Correct and Incorrect Answers

When you get it right: The entire screen flashes green, and you see a clear "Well done! Your answer is correct" message. If you were using handwriting, your written answer stays visible on the canvas so you can see what you wrote. After a brief moment, the app auto-advances to the next word.

Correct answer screen with green success feedback

When you get it wrong: The app shows you the correct answer so you can see exactly where you went wrong. Was it a missing accent? A swapped letter? Seeing the right answer immediately after your attempt is one of the most effective ways to correct mistakes. The word stays in rotation so you will get another chance to practice it.

Mastering Words

The goal of every practice session is to master your words. Here is how mastery works:

The 7-correct-answers rule: Each word needs 7 correct spellings to be marked as mastered. As you accumulate correct answers across your practice sessions, the word's progress builds up. You do not need to get all 7 in a single session -- your progress is saved.

Manual mastery: Already know a word? You can manually mark it as mastered by tapping the checkmark icon on the word in your deck view. This skips the 7-attempt requirement entirely. This is handy when you import a deck and already know some of the words.

The Mastered tab: Once a word is mastered, it moves from the "Practicing" tab to the "Mastered" tab in your deck view. Mastered words display a green checkmark badge and the label "Mastered" so you can see your progress at a glance.

The celebration screen: When every single word in a deck is mastered, you get a celebration screen showing "All words mastered!" along with your deck's 100% completion status. You also get the option to share your deck with others -- because if you found it useful, someone else might too.

Text-to-Speech

Throughout the app, you will notice speaker icons next to words. Tap any of them to hear the word pronounced aloud.

  • In the word list -- Hear the pronunciation while browsing your deck.
  • During practice -- Hear the word you are trying to translate before you answer.
  • In hints -- Hear the correct pronunciation alongside the translation.

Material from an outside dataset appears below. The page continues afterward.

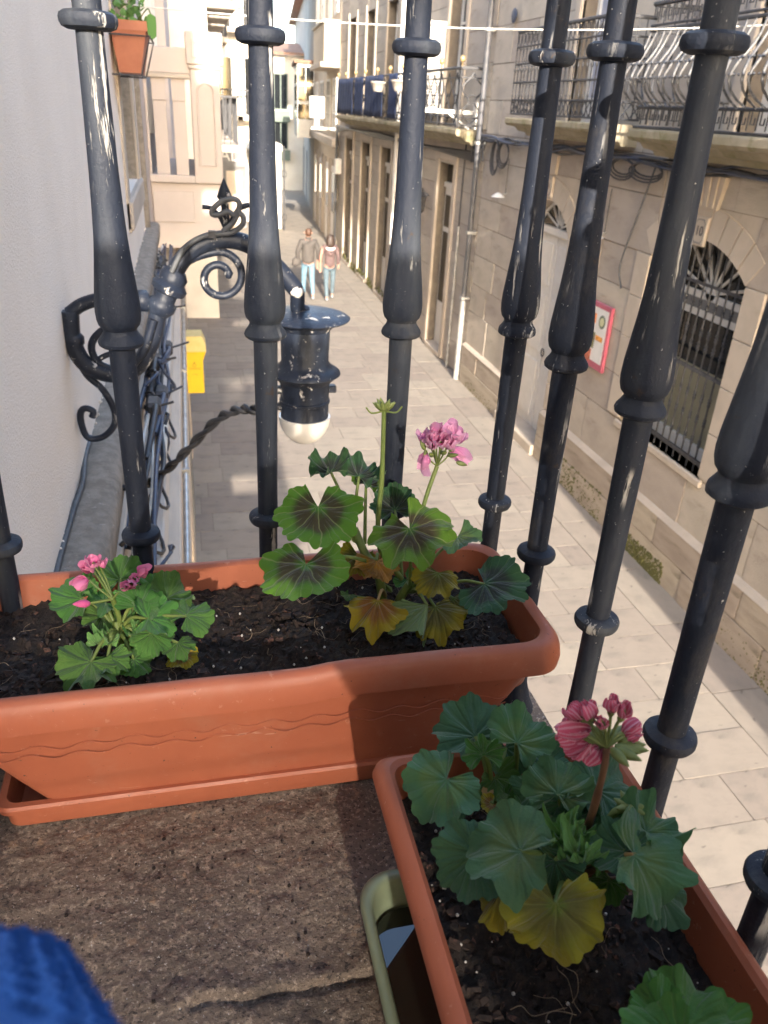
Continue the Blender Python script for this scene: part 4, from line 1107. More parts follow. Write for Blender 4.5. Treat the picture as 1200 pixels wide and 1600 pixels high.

The app uses language-specific voice models, so the pronunciation matches the language you are learning. This is especially helpful for languages where spelling and pronunciation do not always line up (looking at you, French).

Your first 20 text-to-speech plays are free. After that, you'll need a subscription to keep using pronunciation audio. See Settings and Account for pricing details.

A Typical Practice Session

To put it all together, here is what a full practice session looks like:

  1. Open your deck and tap "Practice."
  2. The first batch of 5 words loads. You see the first word to translate and the progress bar at 0.
  3. Choose your input method -- keyboard or handwriting.
  4. Translate the word. Use a hint if you need one.
  5. Tap "Check Answer." If correct, the screen flashes green and auto-advances. If incorrect, study the correct answer and try again next round.
  6. Work through all 5 words in the batch across multiple rounds. Words you master (7 correct) drop out of rotation.
  7. When the batch is complete, the next batch loads.
  8. Keep going until every word is mastered and you see the celebration screen.

The combination of batched learning, spaced repetition through the round system, and handwriting practice makes this one of the most effective ways to build vocabulary. Whether you are a student preparing for a language exam or a parent helping your child learn, consistent practice sessions -- even just 10 minutes a day -- lead to real, lasting results.